Figure 9a,b show the effect of water droplet diameter on the light transmittance characteristics under a quiescent condition of gasoline containing monodisperse water droplets using the Equation (9). For monodisperse droplets, all the mean diameters are same to a droplet diameter D. In Figure 9a, the transmittance T decreased linearly with increased water content and the decreasing rate with the water content was significantly enlarged with the decrease of the droplet diameter D. This result could be confirmed more clearly in Figure 9b, which showed that the light transmittance T increased logarithmically with the increase of the droplet diameter D, and the increasing rate was significantly enlarged with the increase of the water content C_w. However, the transmittance T in pipe flow would be different to that in this quiescent monodisperse droplet condition. In practical pipe flow, the droplet size would be dependent on the flow rates of gasoline and water as shown in Figure 7. Figure 10 indicates the effects of the flow rate of gasoline and water on the transmittance characteristics in practical gasoline pipe flow. The results showed that the light transmittance decreased linearly with increased water content and the decreasing rate of the light transmittance was gradually enlarged with increased gasoline flow rate. When the water content increased from C_w = 50–250 ppm, the light transmittance decreased by about 14% at a lower gasoline flow rate Q_g = 1.8 m³/h, but the light transmittance decreased largely by about 21% at a higher gasoline flow rate Q_g = 3.6 m³/h. As indicated in Figures 10, the light transmittance was significantly influenced by the gasoline flow rate Q_g and the water content C_w in the gasoline pipe flow. It was confirmed that the light transmittance characteristics were dependent on the Sauter mean diameter and the volume concentration of water droplets which were dependent on the gasoline flow rate and the water content.

Figure 9. Transmittance characteristics in quiescent gasoline containing monodisperse water droplets: (a) transmittance versus water content; (b) transmittance versus droplet diameter.

Figure 9. Transmittance characteristics in quiescent gasoline containing monodisperse water droplets: (a) transmittance versus water content; (b) transmittance versus droplet diameter.

Figure 10. Transmittance characteristics in gasoline pipe flow.

Figure 10. Transmittance characteristics in gasoline pipe flow.

4. Conclusions

The hydrodynamic influence on spectroscopic water detection was investigated in a gasoline pipe flow. The effects of the flow rate of gasoline and water on the water droplet size were investigated experimentally, and the effects on the light transmittance were predicted by using the spectroscopic water detection. The water droplet content in gasoline varied within a range 50–250 ppm, and the gasoline flow rate varied within a range 1.8–3.6 m³/h.

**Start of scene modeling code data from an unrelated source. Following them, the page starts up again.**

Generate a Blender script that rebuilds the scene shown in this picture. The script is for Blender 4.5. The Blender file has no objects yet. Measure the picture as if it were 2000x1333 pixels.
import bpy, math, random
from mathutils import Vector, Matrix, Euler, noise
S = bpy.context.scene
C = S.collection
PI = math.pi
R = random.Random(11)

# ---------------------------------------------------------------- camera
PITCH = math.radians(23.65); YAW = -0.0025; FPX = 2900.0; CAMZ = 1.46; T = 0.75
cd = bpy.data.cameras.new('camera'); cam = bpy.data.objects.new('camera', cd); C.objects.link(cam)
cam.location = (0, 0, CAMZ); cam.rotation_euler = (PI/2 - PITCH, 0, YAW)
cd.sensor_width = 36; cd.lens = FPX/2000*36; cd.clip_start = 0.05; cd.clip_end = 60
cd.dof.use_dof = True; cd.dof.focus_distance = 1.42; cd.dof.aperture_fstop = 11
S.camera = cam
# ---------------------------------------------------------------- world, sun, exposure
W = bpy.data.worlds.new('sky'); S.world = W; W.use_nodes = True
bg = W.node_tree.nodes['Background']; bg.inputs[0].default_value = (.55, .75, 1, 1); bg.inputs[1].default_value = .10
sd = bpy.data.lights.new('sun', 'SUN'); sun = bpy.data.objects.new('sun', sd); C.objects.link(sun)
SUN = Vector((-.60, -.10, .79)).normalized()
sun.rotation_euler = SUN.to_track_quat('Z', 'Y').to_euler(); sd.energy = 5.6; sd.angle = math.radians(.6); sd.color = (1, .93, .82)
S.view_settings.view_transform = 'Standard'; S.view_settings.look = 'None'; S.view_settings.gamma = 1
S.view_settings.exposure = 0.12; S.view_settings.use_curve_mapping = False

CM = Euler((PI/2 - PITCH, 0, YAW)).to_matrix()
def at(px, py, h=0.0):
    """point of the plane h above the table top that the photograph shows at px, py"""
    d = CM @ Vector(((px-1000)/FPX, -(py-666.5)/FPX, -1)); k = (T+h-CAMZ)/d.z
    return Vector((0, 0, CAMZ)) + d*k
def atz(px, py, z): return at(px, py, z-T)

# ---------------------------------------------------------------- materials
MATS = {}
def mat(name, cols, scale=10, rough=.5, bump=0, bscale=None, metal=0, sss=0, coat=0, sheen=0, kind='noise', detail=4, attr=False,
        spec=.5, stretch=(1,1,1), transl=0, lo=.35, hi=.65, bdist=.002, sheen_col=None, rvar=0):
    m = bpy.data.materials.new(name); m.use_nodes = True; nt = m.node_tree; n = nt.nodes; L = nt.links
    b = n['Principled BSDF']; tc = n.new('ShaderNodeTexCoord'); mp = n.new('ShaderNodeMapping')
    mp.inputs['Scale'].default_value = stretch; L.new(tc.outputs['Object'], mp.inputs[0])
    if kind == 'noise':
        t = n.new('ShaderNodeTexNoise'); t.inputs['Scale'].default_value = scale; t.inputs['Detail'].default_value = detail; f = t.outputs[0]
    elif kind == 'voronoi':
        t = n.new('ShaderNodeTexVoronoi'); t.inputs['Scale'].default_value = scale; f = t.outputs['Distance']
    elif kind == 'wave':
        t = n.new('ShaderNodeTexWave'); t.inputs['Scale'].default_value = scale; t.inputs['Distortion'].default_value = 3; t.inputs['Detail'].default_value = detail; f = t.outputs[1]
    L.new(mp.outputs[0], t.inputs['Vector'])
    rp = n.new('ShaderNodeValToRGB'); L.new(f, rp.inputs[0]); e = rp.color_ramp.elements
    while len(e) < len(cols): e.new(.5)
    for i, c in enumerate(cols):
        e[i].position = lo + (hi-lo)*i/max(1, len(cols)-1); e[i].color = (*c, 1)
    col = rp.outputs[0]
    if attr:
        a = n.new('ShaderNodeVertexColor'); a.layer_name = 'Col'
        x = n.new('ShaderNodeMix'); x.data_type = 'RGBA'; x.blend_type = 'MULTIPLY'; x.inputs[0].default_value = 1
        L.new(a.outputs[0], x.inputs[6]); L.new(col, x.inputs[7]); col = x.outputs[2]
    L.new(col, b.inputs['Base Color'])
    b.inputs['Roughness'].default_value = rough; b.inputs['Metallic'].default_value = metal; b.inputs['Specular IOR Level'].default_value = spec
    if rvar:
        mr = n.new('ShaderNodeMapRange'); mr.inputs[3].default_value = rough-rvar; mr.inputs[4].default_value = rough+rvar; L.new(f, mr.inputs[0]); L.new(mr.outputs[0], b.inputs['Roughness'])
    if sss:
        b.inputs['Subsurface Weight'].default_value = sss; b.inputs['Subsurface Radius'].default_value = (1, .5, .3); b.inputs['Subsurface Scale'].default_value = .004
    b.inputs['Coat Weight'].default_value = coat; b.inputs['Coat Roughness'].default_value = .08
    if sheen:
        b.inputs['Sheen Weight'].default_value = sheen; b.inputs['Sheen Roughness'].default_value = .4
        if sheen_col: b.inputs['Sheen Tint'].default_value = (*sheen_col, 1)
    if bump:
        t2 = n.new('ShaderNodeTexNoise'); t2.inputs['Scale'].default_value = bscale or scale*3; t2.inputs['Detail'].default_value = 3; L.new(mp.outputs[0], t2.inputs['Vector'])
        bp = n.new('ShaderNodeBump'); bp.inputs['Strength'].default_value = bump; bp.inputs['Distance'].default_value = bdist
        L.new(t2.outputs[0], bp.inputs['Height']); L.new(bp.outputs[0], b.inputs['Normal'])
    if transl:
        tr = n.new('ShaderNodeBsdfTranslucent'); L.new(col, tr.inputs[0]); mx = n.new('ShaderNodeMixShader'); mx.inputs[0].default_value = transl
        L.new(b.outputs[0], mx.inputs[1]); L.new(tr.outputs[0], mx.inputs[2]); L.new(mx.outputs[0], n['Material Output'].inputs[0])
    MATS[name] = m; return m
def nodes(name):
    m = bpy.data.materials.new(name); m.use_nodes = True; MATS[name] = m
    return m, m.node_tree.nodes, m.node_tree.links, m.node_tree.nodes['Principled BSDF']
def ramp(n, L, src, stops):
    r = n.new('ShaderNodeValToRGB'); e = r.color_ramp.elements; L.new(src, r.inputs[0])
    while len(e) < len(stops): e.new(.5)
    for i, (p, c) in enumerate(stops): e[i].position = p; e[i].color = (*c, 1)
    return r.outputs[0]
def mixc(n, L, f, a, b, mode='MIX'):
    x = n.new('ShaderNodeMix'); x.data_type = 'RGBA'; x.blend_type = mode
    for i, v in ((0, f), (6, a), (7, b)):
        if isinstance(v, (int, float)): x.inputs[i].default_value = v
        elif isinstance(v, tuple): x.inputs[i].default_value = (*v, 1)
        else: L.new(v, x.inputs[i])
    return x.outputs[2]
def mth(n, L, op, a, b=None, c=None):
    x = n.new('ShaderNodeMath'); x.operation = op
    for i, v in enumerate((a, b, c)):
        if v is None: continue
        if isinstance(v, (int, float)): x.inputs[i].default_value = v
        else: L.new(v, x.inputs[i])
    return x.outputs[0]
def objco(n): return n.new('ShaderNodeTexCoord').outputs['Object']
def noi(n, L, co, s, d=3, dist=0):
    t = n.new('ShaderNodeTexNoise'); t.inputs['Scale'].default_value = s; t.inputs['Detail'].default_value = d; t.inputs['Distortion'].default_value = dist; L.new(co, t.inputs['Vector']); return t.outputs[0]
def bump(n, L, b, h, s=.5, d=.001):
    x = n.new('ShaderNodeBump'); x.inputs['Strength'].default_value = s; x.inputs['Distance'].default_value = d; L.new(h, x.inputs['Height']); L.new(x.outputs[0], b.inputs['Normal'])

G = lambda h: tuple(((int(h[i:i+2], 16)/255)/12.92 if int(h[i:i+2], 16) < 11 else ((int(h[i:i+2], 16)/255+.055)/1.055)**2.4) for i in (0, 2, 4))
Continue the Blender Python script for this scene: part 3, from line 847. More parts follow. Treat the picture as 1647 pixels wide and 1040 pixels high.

The findings from the results are summarized as follows:

• In the gasoline pipe flow, the water from the nozzle disintegrated into small droplets by the hydrodynamic break-up mechanism through the mixing device, and the small spherical water droplets were sufficiently lean and dispersed almost homogeneously in the gasoline pipe flow. The water droplet size was significantly decreased with the increase of the flow rate of gasoline and water. When the water content varied from 50 to 250 ppm, the Sauter mean diameter decreased by about 5% at the gasoline flow rate of 1.8 m³/h, but decreased significantly by about 24% at the gasoline flow rate of 3.6 m³/h.
• The measurement results of spectral absorbance showed that gasoline was almost transparent at 980 nm wavelength of light while water showed peak absorption at this wavelength. Therefore, it was appropriate incident light for spectroscopic water detection.
• The light transmittance decreased linearly with increased water content, and the decreasing rate of the light transmittance with the water content was also gradually enlarged with decreased gasoline flow rate. When the water content increased from C_w = 50 to 250 ppm, the light transmittance was reduced by about 14% at a lower gasoline flow rate of Q_g = 1.8 m³/h, but it was reduced largely by about 21% at a higher gasoline flow rate of Q_g = 3.6 m³/h.

In conclusion, the characteristics of light transmittance of gasoline and water provided an appropriate means for the optical water detection in a gasoline pipe flow. Also, the flow rate of gasoline and water influenced the Sauter mean diameter and the volume concentration of water droplets because the light transmittance was influenced by the flow rate of gasoline and water.